Risorse utili per il tema storico della Maturità 2016:

TEMA DI ATTUALITA' SVOLTO SULL'EMANCIPAZIONE FEMMINILE: SVOLGIMENTO. Il ventesimo secolo, oltre ad essere stato il secolo delle grandi guerre, è stato (principalmente nella sua seconda metà), il secolo della conquista, e del consolidamento, dei grandi diritti civili per una importante parte di popolazione mondiale. Nonostante le difficoltà e le arretratezze innegabili su temi come il rispetto per le minoranze religiose, quello nei confronti degli omosessuali, le discriminazioni razziali così come quelle sessuali, tanti passi in avanti sono stati fatti soprattutto nel corso degli ultimi cinquanta-sessanta anni. Come non rivolgere il pensiero alle lotte in favore della popolazione afro-americana, simboleggiate da figure come Martin Luther King e da immagini come il pugno chiuso di T. Smith e John Carlos alle Olimpiadi del 1968? O ancora, non pensare a quelle delle “suffraggette”, che videro soddisfazione alle loro battaglie, in paesi come l’Inghilterra e gli Stati Uniti, solo tra il 1920 e il 1930, grazie all’estensione del diritto al voto alle donne?
Proprio per quanto riguarda la condizione femminile, però, come in realtà per molti degli ambiti sopracitati, la conquista materiale di determinati diritti troppo spesso non coincide con la reale possibilità data alle donne di esercitare e di usufruire degli stessi all’interno della società. La questione che è, probabilmente, da prendere in analisi quando si parla del ruolo della donna nella società del ventesimo secolo, è il distacco tra quelle che sono le tutele che le istituzioni e le costituzioni danno alle donne, e le reali e concrete possibilità che queste hanno di realizzare i propri obiettivi, i propri sogni, le proprie ambizioni.  Pur circoscrivendo anche solo per una questione di praticità, il nostro discorso alle società occidentali (dove le donne hanno raggiunto, almeno dal punto di vista teorico, un riconoscimento notevole nella maggior parte degli ambiti che regolano la vita di una comunità) ci si accorgerà infatti che la strada necessaria ad una donna per portare a compimento il proprio desiderato percorso di vita, è molto più ricca di ostacoli, rispetto a quella percorribile dagli uomini. Innanzitutto, nonostante la società contemporanea abbia allo stato attuale superato il paradigma che vede l’uomo come soggetto privilegiato dell’attività lavorativa, intesa come sostentamento della famiglia, e assegni (almeno sulla carta) anche alla donna le possibilità di potersi realizzare in un percorso professionale che costituisca non un semplice “contributo” al bilancio familiare, è evidente che il modo stesso in cui è strutturata la società, impedisca la realizzazione di questa idea nel concreto. È innegabile, ad esempio, che la donna debba fare i conti con un ruolo preminente nell’ambito familiare, almeno per quanto riguarda la necessità di presenza al fianco del figlio, soprattutto nei primi mesi di vita. È anche vero, tuttavia, che oggi, momento in cui anche gli uomini possono svolgere senza problemi – e senza che questo costituisca un tabù – gli indispensabili adempimenti necessari al positivo andamento della vita familiare (lavori in casa, educazione dei figli, ecc.), il modello di famiglia tradizionale andrebbe probabilmente ripensato, attraverso il superamento di una concezione che assegna alla donna le responsabilità “domestiche”  e all’uomo quelle del sostentamento economico della famiglia.

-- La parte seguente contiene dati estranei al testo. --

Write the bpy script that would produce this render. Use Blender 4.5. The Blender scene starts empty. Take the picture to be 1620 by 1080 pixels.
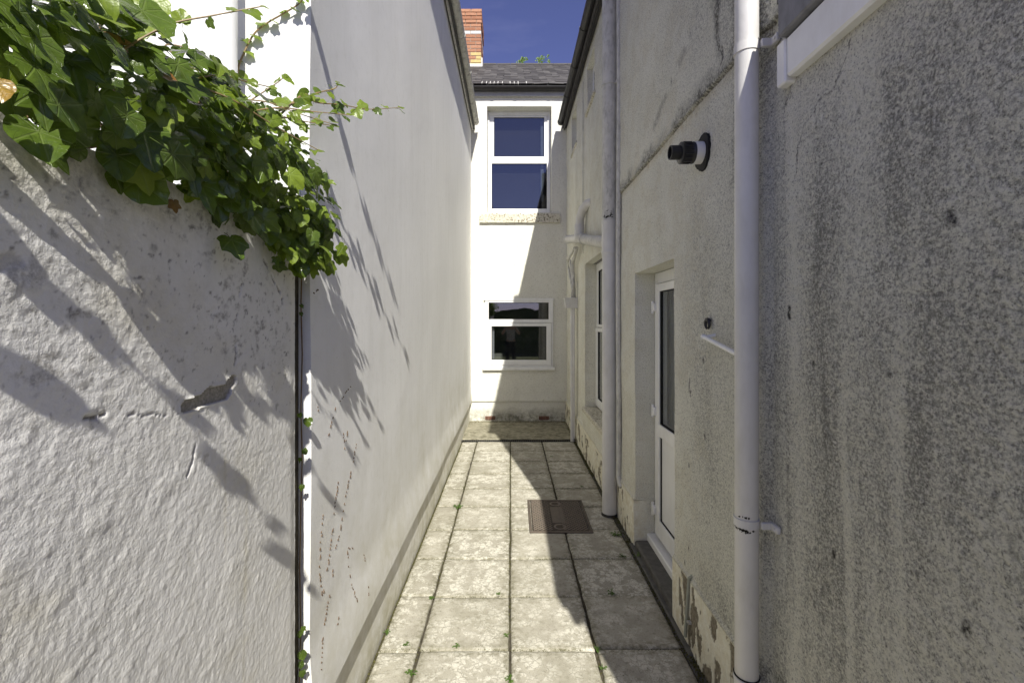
import bpy, bmesh, math, random
import numpy as np
from mathutils import Vector, Matrix, noise as mnoise

random.seed(7); rng = np.random.default_rng(7)
S = bpy.context.scene
COL = S.collection
H = 1.685; F = 720.0; CX = 808.0; CY = 508.0

# ------------------------------------------------------------------ camera
cam = bpy.data.objects.new('camera', bpy.data.cameras.new('camera')); COL.objects.link(cam)
cam.location = (0, 0, H); cam.rotation_euler = (math.radians(90), 0, 0)
cam.data.sensor_width = 36; cam.data.lens = 16.0
cam.data.shift_x = 2 / 1620; cam.data.shift_y = -32 / 1620
cam.data.clip_start = 0.02; cam.data.clip_end = 500
S.camera = cam
# ------------------------------------------------------------------ light
LD = Vector((-0.225, 1.08, -1.0)).normalized()
SUN_EL = math.asin(-LD.z); SUN_ROT = math.atan2(-LD.x, -LD.y)
w = bpy.data.worlds.new('World'); S.world = w; w.use_nodes = True
wn = w.node_tree; wn.nodes.clear()
sky = wn.nodes.new('ShaderNodeTexSky'); sky.sky_type = 'NISHITA'; sky.sun_disc = False
sky.sun_elevation = SUN_EL; sky.sun_rotation = SUN_ROT
sky.altitude = 2500; sky.air_density = 1.0; sky.dust_density = 0.3; sky.ozone_density = 5.0
tint = wn.nodes.new('ShaderNodeMix'); tint.data_type = 'RGBA'; tint.blend_type = 'MULTIPLY'
tint.inputs[0].default_value = 1.0; tint.inputs[7].default_value = (0.86, 0.59, 0.71, 1)
bg = wn.nodes.new('ShaderNodeBackground'); bg.inputs[1].default_value = 0.10
wo = wn.nodes.new('ShaderNodeOutputWorld')
tc = wn.nodes.new('ShaderNodeTexCoord'); mp_ = wn.nodes.new('ShaderNodeMapping'); mp_.inputs['Scale'].default_value = (2.2, 1.2, 9.0); mp_.inputs['Rotation'].default_value = (0, .30, 0)
nw = wn.nodes.new('ShaderNodeTexNoise'); nw.inputs['Scale'].default_value = 2.0; nw.inputs['Detail'].default_value = 5; nw.inputs['Roughness'].default_value = .6
mr = wn.nodes.new('ShaderNodeMapRange'); mr.inputs[1].default_value = .50; mr.inputs[2].default_value = .78; mr.inputs[4].default_value = .09
wi = wn.nodes.new('ShaderNodeMix'); wi.data_type = 'RGBA'; wi.inputs[7].default_value = (3.2, 3.2, 4.6, 1)
wn.links.new(tc.outputs['Generated'], mp_.inputs[0]); wn.links.new(mp_.outputs[0], nw.inputs[0]); wn.links.new(nw.outputs[0], mr.inputs[0]); wn.links.new(mr.outputs[0], wi.inputs[0])
wn.links.new(sky.outputs[0], tint.inputs[6]); wn.links.new(tint.outputs[2], wi.inputs[6]); wn.links.new(wi.outputs[2], bg.inputs[0]); wn.links.new(bg.outputs[0], wo.inputs[0])
sl = bpy.data.lights.new('sun', 'SUN'); sl.energy = 3.8; sl.angle = math.radians(0.53); sl.color = (1.0, 0.965, 0.88)
sun = bpy.data.objects.new('sun', sl); COL.objects.link(sun)
sun.rotation_euler = LD.to_track_quat('-Z', 'Y').to_euler(); sun.location = (3, -10, 12)
S.view_settings.view_transform = 'Standard'; S.view_settings.look = 'None'
S.view_settings.exposure = 0.98; S.view_settings.gamma = 1.0; S.view_settings.use_curve_mapping = False
S.cycles.max_bounces = 10; S.cycles.diffuse_bounces = 6; S.cycles.transparent_max_bounces = 12

# ------------------------------------------------------------------ helpers
def tag(o, label=None, cat=None, group=None, kind=None):
    if label: o['label'] = label
    if cat: o['category'] = cat
    if group: o['group'] = group
    if kind: o['kind'] = kind
    return o

def root(name, loc, label=None, cat=None, group=None, kind=None):
    o = bpy.data.objects.new(name, None); COL.objects.link(o); o.location = loc
    o.empty_display_size = 0.1
    o['_w'] = list(loc)
    return tag(o, label, cat, group, kind)

def worldloc(p):
    return Vector(p['_w']) if p is not None and '_w' in p else Vector((0, 0, 0))

class MB:
    """collects geometry in world coordinates"""
    def __init__(s): s.v = []; s.f = []
    def add(s, vs, fs):
        b = len(s.v); s.v += [tuple(v) for v in vs]; s.f += [tuple(i + b for i in f) for f in fs]; return s
    def box(s, x0, x1, y0, y1, z0, z1, c=0.0):
        x0, x1 = min(x0, x1), max(x0, x1); y0, y1 = min(y0, y1), max(y0, y1); z0, z1 = min(z0, z1), max(z0, z1)
        if c <= 0:
            vs = [(x0,y0,z0),(x1,y0,z0),(x1,y1,z0),(x0,y1,z0),(x0,y0,z1),(x1,y0,z1),(x1,y1,z1),(x0,y1,z1)]
            fs = [(0,3,2,1),(4,5,6,7),(0,1,5,4),(1,2,6,5),(2,3,7,6),(3,0,4,7)]
            return s.add(vs, fs)
        bm = bmesh.new(); bmesh.ops.create_cube(bm, size=1)
        for v in bm.verts:
            v.co = ((x0+x1)/2 + v.co.x*(x1-x0), (y0+y1)/2 + v.co.y*(y1-y0), (z0+z1)/2 + v.co.z*(z1-z0))
        bmesh.ops.bevel(bm, geom=bm.edges[:], offset=min(c, (x1-x0)*.45, (y1-y0)*.45, (z1-z0)*.45), segments=1, affect='EDGES')
        bm.verts.index_update()
        s.add([v.co[:] for v in bm.verts], [tuple(v.index for v in f.verts) for f in bm.faces]); bm.free(); return s
    def tube(s, pts, r, n=12, caps=True):
        pts = [Vector(p) for p in pts]
        rs = r if isinstance(r, (list, tuple)) else [r]*len(pts)
        rings = []; up = None
        for i, p in enumerate(pts):
            t = (pts[min(i+1, len(pts)-1)] - pts[max(i-1, 0)]).normalized()
            if up is None:
                up = Vector((0,0,1)) if abs(t.z) < .9 else Vector((0,1,0))
            a = (up - t*up.dot(t)).normalized(); b = t.cross(a); up = a
            rings.append([p + (a*math.cos(2*math.pi*k/n) + b*math.sin(2*math.pi*k/n))*rs[i] for k in range(n)])
        vs = [q for rr in rings for q in rr]; fs = []
        for i in range(len(pts)-1):
            for k in range(n):
                fs.append((i*n+k, i*n+(k+1)%n, (i+1)*n+(k+1)%n, (i+1)*n+k))
        if caps:
            fs.append(tuple(range(n-1, -1, -1))); fs.append(tuple((len(pts)-1)*n+k for k in range(n)))
        return s.add(vs, fs)
    def lathe(s, c, axis, prof, n=24, caps=True):
        """prof: (distance along axis, radius)"""
        c = Vector(c); axis = Vector(axis).normalized()
        up = Vector((0,0,1)) if abs(axis.z) < .9 else Vector((0,1,0))
        a = (up - axis*up.dot(axis)).normalized(); b = axis.cross(a)
        vs = []; fs = []
        for d, r in prof:
            for k in range(n):
                vs.append(c + axis*d + (a*math.cos(2*math.pi*k/n) + b*math.sin(2*math.pi*k/n))*max(r, 1e-4))
        for i in range(len(prof)-1):
            for k in range(n):
                fs.append((i*n+k, i*n+(k+1)%n, (i+1)*n+(k+1)%n, (i+1)*n+k))
        if caps:
            fs.append(tuple(range(n-1, -1, -1))); fs.append(tuple((len(prof)-1)*n+k for k in range(n)))
        return s.add(vs, fs)
    def build(s, name, m, parent=None, smooth=False, origin=None):
        me = bpy.data.meshes.new(name)
        o = bpy.data.objects.new(name, me); COL.objects.link(o)
        if parent is not None:
            base = worldloc(parent); o.parent = parent
            og = Vector(origin) if origin is not None else base
            o.location = og - base
        else:
            og = Vector(origin) if origin is not None else Vector((0,0,0)); o.location = og
        o['_w'] = list(og)
        me.from_pydata([(x-og.x, y-og.y, z-og.z) for x, y, z in s.v], [], s.f); me.update()
        if m: me.materials.append(m)
        if smooth:
            me.shade_smooth()
            try: me.set_sharp_from_angle(angle=math.radians(40))
            except Exception: pass
        return o

# numpy value noise
_T = rng.random((256, 256))
def vnoise(x, y, seed=0):
    x = x + seed*17.31; y = y + seed*9.77
    xi = np.floor(x).astype(int); yi = np.floor(y).astype(int); fx = x-xi; fy = y-yi
    fx = fx*fx*(3-2*fx); fy = fy*fy*(3-2*fy)
    g = lambda i, j: _T[(xi+i) & 255, (yi+j) & 255]
    return (g(0,0)*(1-fx)+g(1,0)*fx)*(1-fy)+(g(0,1)*(1-fx)+g(1,1)*fx)*fy
def fbm(x, y, o=4, seed=0):
    s = 0; a = .5; t = 0
    for k in range(o):
        s = s + a*vnoise(x*2**k, y*2**k, seed+k*3); t += a; a *= .5
    return s/t
def sstep(e0, e1, x):
    t = np.clip((x-e0)/(e1-e0), 0, 1); return t*t*(3-2*t)
def segdist(A, Z, poly):
    d = np.full(A.shape, 1e9)
    for (a0, z0), (a1, z1) in zip(poly[:-1], poly[1:]):
        m = (A > min(a0,a1)-.3) & (A < max(a0,a1)+.3) & (Z > min(z0,z1)-.3) & (Z < max(z0,z1)+.3)
        if not m.any(): continue
        va, vz = a1-a0, z1-z0; L = va*va+vz*vz+1e-12
        t = np.clip(((A[m]-a0)*va+(Z[m]-z0)*vz)/L, 0, 1)
        d[m] = np.minimum(d[m], np.hypot(A[m]-a0-t*va, Z[m]-z0-t*vz))
    return d
def inpoly(A, Z, poly):
    c = np.zeros(A.shape, bool); n = len(poly)
    for i in range(n):
        a0, z0 = poly[i]; a1, z1 = poly[(i+1) % n]
        if z0 == z1: continue
        c ^= ((z0 > Z) != (z1 > Z)) & (A < (a1-a0)*(Z-z0)/(z1-z0)+a0)
    return c
def RW(x, y, X=.945):                       # photo pixel -> point on a wall plane X = const
    Y = X*F/(x-CX); return (Y, H-(y-CY)*Y/F)
def BW(x, y, Y=7.63):                       # photo pixel -> (X, z) on a plane Y = const
    return ((x-CX)*Y/F, H-(y-CY)*Y/F)
def lin(v): return v/12.92 if v <= .04045 else ((v+.055)/1.055)**2.4

def grid_wall(name, a, z, pos, holes, mat, parent, attrs={}, flip=False, depthdir=(1,0,0), skirt=None):
    """a dense wall face; pos(A,Z)->(X,Y,Z) arrays; holes (a0,a1,z0,z1,depth) get reveals"""
    A, Z = np.meshgrid(a, z, indexing='ij'); na, nz = A.shape
    X, Y, ZZ = pos(A, Z)
    P = np.stack([X, Y, ZZ], -1).reshape(-1, 3)
    ac = (a[1:]+a[:-1])/2; zc = (z[1:]+z[:-1])/2
    AC, ZC = np.meshgrid(ac, zc, indexing='ij'); keep = np.ones(AC.shape, bool)
    for h in holes: keep &= ~((AC > h[0]) & (AC < h[1]) & (ZC > h[2]) & (ZC < h[3]))
    I, J = np.nonzero(keep); v = I*nz+J
    q = np.stack([v, v+nz, v+nz+1, v+1], 1)
    extra = []; ef = []
    nv = len(P); dd = np.array(depthdir, float)
    def strip(idx, depth):
        nonlocal nv
        idx = np.array(idx); e = P[idx]+dd*depth
        extra.append(e); b = nv; nv += len(idx)
        for k in range(len(idx)-1):
            ef.append((idx[k], idx[k+1], b+k+1, b+k))
    for h in holes:
        i0 = int(np.argmin(abs(a-h[0]))); i1 = int(np.argmin(abs(a-h[1])))
        j0 = int(np.argmin(abs(z-h[2]))); j1 = int(np.argmin(abs(z-h[3])))
        ring = [i*nz+j0 for i in range(i0, i1+1)] + [i1*nz+j for j in range(j0+1, j1+1)] + \
               [i*nz+j1 for i in range(i1-1, i0-1, -1)] + [i0*nz+j for j in range(j1-1, j0-1, -1)]
        strip(ring, h[4])
    if skirt:
        ring = [i*nz for i in range(na)] + [(na-1)*nz+j for j in range(1, nz)] + \
               [i*nz+nz-1 for i in range(na-2, -1, -1)] + [j for j in range(nz-2, -1, -1)]
        strip(ring, skirt)
    if extra: P2 = np.concatenate([P]+extra)
    else: P2 = P
    q = np.concatenate([q, np.array(ef, int).reshape(-1, 4)]) if ef else q
    if flip: q = q[:, ::-1]
    used = np.zeros(len(P2), bool); used[q.ravel()] = True
    rm = np.cumsum(used)-1; q = rm[q]
    og = worldloc(parent) if parent is not None else Vector((0,0,0))
    V = (P2[used]-np.array(og)).astype(np.float32)
    me = bpy.data.meshes.new(name); me.vertices.add(len(V)); me.vertices.foreach_set('co', V.ravel())
    n = len(q); me.loops.add(n*4); me.loops.foreach_set('vertex_index', q.astype(np.int32).ravel())
    me.polygons.add(n); me.polygons.foreach_set('loop_start', np.arange(n, dtype=np.int32)*4)
    me.update(calc_edges=True); me.shade_smooth()
    try: me.set_sharp_from_angle(angle=math.radians(50))
    except Exception: pass
    for k, arr in attrs.items():
        full = np.zeros(len(P2), np.float32); full[:len(P)] = arr.ravel()
        at = me.attributes.new(k, 'FLOAT', 'POINT'); at.data.foreach_set('value', full[used])
    me.materials.append(mat)
    o = bpy.data.objects.new(name, me); COL.objects.link(o)
    if parent is not None: o.parent = parent
    o['_w'] = list(og)
    return o, A, Z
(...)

Niente di più sbagliato, tanto più che da ormai molti anni il livello occupazionale per le donne è in costante ascesa, e molte tra loro, oltre a svolgere i compiti all’interno della casa, svolgono attività lavorative che le impegnano per molte ore al giorno, e in posti in alcuni casi di grande responsabilità.  Attenzione, però, anche da questo punto di vista, a non farsi coinvolgere da errati ragionamenti ottimistici. Se è vero, per esempio, che negli ultimi trenta-quarant’anni, molte sono state le donne che hanno rivestito cariche importanti a livello politico (l’attuale cancelliere tedesco Angela Merkerl, il primo ministro inglese Margaret Tatcher, in carica per ben undici anni a cavallo degli’80, il segretario di stato americano Hillary Clinton) è anche vero che è tuttora piuttosto raro vedere donne ai posti di comando in settori come la grande industria, dove necessario è considerato il possesso di un forte senso leaderistico, di una personalità non condizionabile, di una freddezza e una capacità di calcolo capace di fronteggiare qualsiasi situazione. È culturalmente, purtroppo, opinione ancora troppo comune per essere superata, che le donne possano difettare da questo punto di vista, tanto che se è vero che il mondo politico abbia conosciuto una certa apertura negli ultimi anni, è anche vero che nella maggior parte dei posti di comando (e in particolare quelli dove potere economico e politico hanno una forte relazione) ancora poche sono le donne ad aver guadagnato una posizione preminente.
Se la causa di questo pregiudizio sia una resistenza da parte del mondo maschile intesa come desiderio di conservazione del potere, o piuttosto una reale convinzione dell’incapacità, o meglio dell’ inadeguatezza delle donne a ricoprire determinati ruoli, è un’analisi di difficile soluzione. Quello che è certo, è che per superare tutto ciò sarebbe necessario un doppio salto. Il primo, sociale, che possa assicurare alla donna ulteriori tutele, per esempio in ambito lavorativo: con la diffusione del lavoro flessibile, per esempio, le donne negli ultimi anni  hanno pagato più degli uomini i cambiamenti che hanno rivoluzionato il mercato del lavoro. Secondo molti studi, per dirne una, pratica ormai diffusa nel nostro paese, sarebbe quella di far firmare ad impiegate donne delle “dimissioni in bianco” anticipate, che l’azienda sfrutterebbe in caso di maternità, per poter agevolmente sostituire il lavoratore. Il secondo salto, ancor più importante, sarebbe di tipo culturale: una nuova concezione che riesca a ripensare il ruolo della donna all’interno della famiglia, della società, delle istituzioni, che parta dal presupposto di una effettiva diversità rispetto agli uomini in alcune caratteristiche (si pensi a un certo tipo di lavoro manuale), ma che si sforzi di rendere questa diversità non un ostacolo, ma un punto di partenza per la ricerca di un nuovo equilibrio. Un equilibrio tale da poter finalmente realizzare l’agognata parità non solo di diritti (probabilmente, almeno nel mondo occidentale, ormai acquisita) ma ancora di più di opportunità.